> GIVEN PROBLEM:
Start at the line that has "Reconstruct this image" and stop at the line that has "S.cycles.use_denoising = True". Print those lines and all lines between them exactly, and nothing more.

> SOURCE MATERIAL:
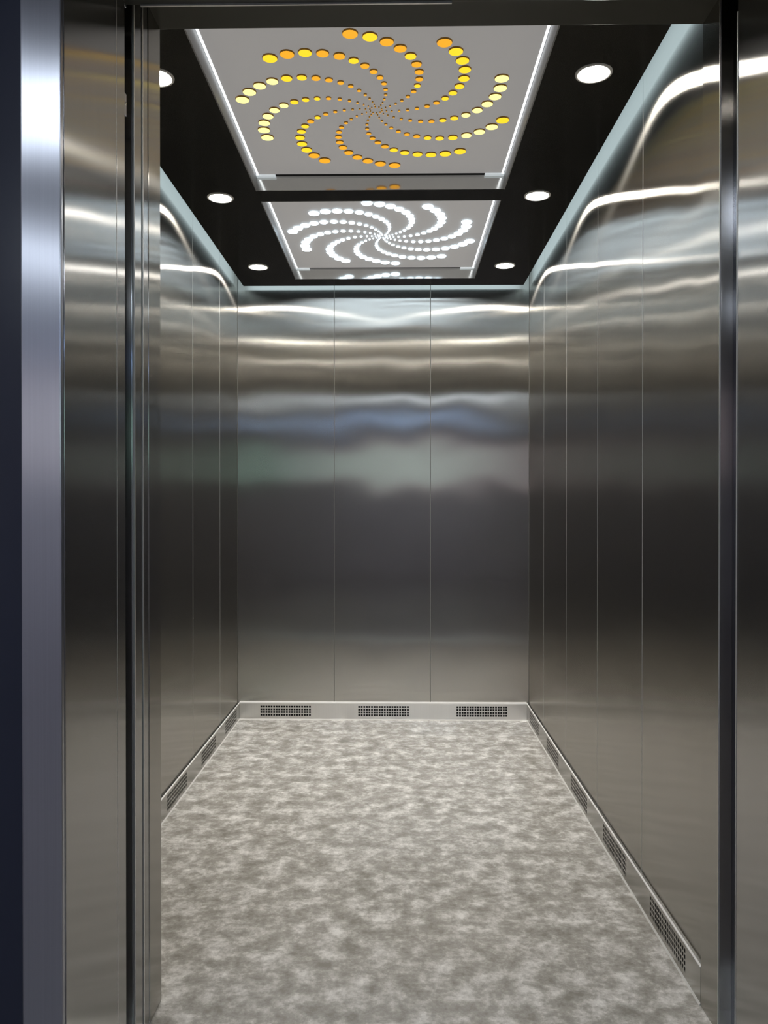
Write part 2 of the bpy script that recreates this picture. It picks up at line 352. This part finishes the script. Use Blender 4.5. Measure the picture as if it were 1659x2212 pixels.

...

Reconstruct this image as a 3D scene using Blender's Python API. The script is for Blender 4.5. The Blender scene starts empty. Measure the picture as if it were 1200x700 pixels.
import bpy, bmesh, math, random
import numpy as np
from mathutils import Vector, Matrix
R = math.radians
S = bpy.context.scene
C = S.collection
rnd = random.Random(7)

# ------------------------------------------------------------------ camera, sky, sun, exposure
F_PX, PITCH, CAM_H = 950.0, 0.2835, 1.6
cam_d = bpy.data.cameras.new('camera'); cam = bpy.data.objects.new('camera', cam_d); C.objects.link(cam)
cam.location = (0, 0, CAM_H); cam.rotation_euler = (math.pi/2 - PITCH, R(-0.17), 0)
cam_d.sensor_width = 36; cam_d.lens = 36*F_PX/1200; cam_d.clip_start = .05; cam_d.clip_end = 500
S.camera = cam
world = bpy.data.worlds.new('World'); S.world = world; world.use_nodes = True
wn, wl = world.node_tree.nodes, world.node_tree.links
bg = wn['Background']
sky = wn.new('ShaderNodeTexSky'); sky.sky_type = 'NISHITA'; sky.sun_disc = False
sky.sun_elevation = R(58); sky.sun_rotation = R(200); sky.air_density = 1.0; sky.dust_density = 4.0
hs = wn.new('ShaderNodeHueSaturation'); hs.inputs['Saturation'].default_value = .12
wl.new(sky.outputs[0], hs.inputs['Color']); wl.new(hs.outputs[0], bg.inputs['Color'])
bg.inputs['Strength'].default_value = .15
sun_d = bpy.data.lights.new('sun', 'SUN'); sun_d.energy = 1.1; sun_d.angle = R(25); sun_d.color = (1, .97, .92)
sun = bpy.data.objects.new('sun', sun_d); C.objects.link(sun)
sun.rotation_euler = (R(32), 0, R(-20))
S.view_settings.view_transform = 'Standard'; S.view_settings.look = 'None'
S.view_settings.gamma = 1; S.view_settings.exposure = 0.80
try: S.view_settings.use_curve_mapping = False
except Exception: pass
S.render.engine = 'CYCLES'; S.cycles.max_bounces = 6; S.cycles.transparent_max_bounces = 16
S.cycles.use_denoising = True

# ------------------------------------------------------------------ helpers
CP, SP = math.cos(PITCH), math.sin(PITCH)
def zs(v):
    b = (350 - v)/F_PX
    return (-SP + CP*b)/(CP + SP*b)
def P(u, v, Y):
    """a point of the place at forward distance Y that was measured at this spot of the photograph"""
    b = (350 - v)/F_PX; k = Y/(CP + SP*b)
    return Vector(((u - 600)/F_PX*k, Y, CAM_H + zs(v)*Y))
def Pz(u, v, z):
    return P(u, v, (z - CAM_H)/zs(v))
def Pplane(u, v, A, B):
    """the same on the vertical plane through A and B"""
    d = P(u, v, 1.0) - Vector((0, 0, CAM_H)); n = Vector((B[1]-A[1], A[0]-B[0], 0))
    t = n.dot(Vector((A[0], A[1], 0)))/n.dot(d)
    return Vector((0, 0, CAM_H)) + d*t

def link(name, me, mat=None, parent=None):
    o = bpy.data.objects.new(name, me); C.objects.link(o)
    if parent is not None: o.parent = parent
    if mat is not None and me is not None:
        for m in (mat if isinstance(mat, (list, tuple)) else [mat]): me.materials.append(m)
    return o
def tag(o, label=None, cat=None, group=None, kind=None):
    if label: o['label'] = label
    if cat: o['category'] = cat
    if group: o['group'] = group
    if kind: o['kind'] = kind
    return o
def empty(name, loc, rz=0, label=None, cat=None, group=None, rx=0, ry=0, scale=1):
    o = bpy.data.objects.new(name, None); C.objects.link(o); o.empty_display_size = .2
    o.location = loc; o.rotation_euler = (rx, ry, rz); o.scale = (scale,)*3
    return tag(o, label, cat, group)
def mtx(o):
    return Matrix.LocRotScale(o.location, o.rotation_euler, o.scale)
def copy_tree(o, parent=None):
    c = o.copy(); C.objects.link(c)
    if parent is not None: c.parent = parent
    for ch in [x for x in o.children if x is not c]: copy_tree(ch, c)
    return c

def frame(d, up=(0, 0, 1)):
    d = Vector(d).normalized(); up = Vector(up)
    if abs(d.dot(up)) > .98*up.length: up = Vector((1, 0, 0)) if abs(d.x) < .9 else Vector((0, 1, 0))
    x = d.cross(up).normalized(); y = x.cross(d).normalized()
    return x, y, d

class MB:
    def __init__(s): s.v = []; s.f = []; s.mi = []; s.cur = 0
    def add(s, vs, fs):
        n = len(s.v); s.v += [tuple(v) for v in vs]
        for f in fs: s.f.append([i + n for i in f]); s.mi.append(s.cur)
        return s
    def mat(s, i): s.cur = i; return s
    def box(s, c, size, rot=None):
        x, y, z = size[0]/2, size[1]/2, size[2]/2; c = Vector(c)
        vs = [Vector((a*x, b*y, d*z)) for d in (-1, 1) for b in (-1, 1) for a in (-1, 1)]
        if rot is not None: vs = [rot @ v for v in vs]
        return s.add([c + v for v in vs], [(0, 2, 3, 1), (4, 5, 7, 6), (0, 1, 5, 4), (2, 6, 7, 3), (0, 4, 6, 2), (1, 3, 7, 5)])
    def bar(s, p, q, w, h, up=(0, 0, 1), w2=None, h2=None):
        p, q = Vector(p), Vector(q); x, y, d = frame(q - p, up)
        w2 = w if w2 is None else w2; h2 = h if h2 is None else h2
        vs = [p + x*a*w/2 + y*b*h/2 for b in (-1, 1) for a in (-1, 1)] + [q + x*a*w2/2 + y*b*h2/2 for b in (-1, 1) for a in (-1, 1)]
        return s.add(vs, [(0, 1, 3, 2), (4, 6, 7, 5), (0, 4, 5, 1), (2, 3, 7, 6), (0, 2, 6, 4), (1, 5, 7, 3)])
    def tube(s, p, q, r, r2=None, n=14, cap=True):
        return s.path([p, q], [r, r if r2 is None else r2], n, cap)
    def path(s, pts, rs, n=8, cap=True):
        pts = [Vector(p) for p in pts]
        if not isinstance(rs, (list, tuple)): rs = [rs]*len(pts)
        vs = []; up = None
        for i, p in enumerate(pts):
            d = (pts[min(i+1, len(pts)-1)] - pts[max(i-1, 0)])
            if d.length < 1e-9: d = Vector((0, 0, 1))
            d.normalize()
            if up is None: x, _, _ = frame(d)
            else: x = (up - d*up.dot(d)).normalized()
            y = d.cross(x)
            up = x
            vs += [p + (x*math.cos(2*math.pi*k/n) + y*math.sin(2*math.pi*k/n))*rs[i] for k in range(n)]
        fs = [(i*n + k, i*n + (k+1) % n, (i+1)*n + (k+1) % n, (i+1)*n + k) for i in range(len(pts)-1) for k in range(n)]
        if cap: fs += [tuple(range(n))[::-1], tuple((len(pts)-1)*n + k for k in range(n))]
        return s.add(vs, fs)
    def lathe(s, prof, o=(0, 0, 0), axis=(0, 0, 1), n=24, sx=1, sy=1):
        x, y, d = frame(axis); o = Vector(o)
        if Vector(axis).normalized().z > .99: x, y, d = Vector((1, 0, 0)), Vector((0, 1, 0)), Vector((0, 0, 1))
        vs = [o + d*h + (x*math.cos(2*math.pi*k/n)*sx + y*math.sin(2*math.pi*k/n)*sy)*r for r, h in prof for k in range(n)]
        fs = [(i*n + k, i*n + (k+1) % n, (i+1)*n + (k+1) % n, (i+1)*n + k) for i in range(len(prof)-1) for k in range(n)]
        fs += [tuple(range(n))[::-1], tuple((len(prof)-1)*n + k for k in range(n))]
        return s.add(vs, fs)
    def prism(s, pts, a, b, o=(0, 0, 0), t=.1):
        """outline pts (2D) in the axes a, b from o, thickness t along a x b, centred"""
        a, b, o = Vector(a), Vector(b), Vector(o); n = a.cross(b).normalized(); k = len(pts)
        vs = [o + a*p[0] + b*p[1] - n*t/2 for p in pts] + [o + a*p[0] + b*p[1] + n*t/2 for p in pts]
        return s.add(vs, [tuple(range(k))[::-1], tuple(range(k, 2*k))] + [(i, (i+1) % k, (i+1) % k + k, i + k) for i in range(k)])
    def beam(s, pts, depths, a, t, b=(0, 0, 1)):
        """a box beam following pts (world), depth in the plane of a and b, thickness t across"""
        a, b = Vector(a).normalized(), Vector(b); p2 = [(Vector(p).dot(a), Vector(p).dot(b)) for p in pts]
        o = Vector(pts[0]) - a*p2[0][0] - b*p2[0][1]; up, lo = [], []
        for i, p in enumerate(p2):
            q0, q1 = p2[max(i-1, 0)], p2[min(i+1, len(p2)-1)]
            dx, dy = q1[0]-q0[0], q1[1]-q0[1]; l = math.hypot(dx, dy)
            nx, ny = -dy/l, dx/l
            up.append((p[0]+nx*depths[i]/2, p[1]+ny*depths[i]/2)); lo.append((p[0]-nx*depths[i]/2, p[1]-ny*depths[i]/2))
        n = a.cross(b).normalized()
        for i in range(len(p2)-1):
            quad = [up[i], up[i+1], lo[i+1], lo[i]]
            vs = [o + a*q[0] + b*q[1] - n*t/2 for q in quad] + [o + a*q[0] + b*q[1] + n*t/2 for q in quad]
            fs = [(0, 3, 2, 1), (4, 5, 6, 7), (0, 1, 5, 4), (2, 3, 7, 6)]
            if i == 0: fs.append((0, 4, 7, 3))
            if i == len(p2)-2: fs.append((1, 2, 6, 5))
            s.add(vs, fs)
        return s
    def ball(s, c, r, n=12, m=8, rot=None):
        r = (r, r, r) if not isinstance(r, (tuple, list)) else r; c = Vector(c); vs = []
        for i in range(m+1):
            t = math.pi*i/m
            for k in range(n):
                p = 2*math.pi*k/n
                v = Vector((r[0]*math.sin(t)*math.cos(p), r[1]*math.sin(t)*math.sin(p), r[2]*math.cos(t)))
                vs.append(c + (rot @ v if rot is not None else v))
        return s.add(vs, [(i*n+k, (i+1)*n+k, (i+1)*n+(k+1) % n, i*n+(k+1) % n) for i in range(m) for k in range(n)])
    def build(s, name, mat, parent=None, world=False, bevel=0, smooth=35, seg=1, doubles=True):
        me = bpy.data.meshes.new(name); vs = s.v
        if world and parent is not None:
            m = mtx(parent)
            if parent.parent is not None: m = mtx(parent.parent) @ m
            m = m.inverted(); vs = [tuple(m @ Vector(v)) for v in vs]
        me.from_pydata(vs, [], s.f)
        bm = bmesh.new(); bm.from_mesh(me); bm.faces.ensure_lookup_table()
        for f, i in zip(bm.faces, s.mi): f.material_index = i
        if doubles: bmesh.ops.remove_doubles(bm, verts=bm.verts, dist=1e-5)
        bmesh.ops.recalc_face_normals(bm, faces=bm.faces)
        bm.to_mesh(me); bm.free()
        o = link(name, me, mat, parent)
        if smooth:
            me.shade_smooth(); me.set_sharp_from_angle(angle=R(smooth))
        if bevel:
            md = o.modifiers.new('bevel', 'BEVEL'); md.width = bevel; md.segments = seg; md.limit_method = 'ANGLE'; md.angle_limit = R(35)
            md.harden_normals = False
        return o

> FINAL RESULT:
Reconstruct this image as a 3D scene using Blender's Python API. The script is for Blender 4.5. The Blender scene starts empty. Measure the picture as if it were 1200x700 pixels.
import bpy, bmesh, math, random
import numpy as np
from mathutils import Vector, Matrix
R = math.radians
S = bpy.context.scene
C = S.collection
rnd = random.Random(7)

# ------------------------------------------------------------------ camera, sky, sun, exposure
F_PX, PITCH, CAM_H = 950.0, 0.2835, 1.6
cam_d = bpy.data.cameras.new('camera'); cam = bpy.data.objects.new('camera', cam_d); C.objects.link(cam)
cam.location = (0, 0, CAM_H); cam.rotation_euler = (math.pi/2 - PITCH, R(-0.17), 0)
cam_d.sensor_width = 36; cam_d.lens = 36*F_PX/1200; cam_d.clip_start = .05; cam_d.clip_end = 500
S.camera = cam
world = bpy.data.worlds.new('World'); S.world = world; world.use_nodes = True
wn, wl = world.node_tree.nodes, world.node_tree.links
bg = wn['Background']
sky = wn.new('ShaderNodeTexSky'); sky.sky_type = 'NISHITA'; sky.sun_disc = False
sky.sun_elevation = R(58); sky.sun_rotation = R(200); sky.air_density = 1.0; sky.dust_density = 4.0
hs = wn.new('ShaderNodeHueSaturation'); hs.inputs['Saturation'].default_value = .12
wl.new(sky.outputs[0], hs.inputs['Color']); wl.new(hs.outputs[0], bg.inputs['Color'])
bg.inputs['Strength'].default_value = .15
sun_d = bpy.data.lights.new('sun', 'SUN'); sun_d.energy = 1.1; sun_d.angle = R(25); sun_d.color = (1, .97, .92)
sun = bpy.data.objects.new('sun', sun_d); C.objects.link(sun)
sun.rotation_euler = (R(32), 0, R(-20))
S.view_settings.view_transform = 'Standard'; S.view_settings.look = 'None'
S.view_settings.gamma = 1; S.view_settings.exposure = 0.80
try: S.view_settings.use_curve_mapping = False
except Exception: pass
S.render.engine = 'CYCLES'; S.cycles.max_bounces = 6; S.cycles.transparent_max_bounces = 16
S.cycles.use_denoising = True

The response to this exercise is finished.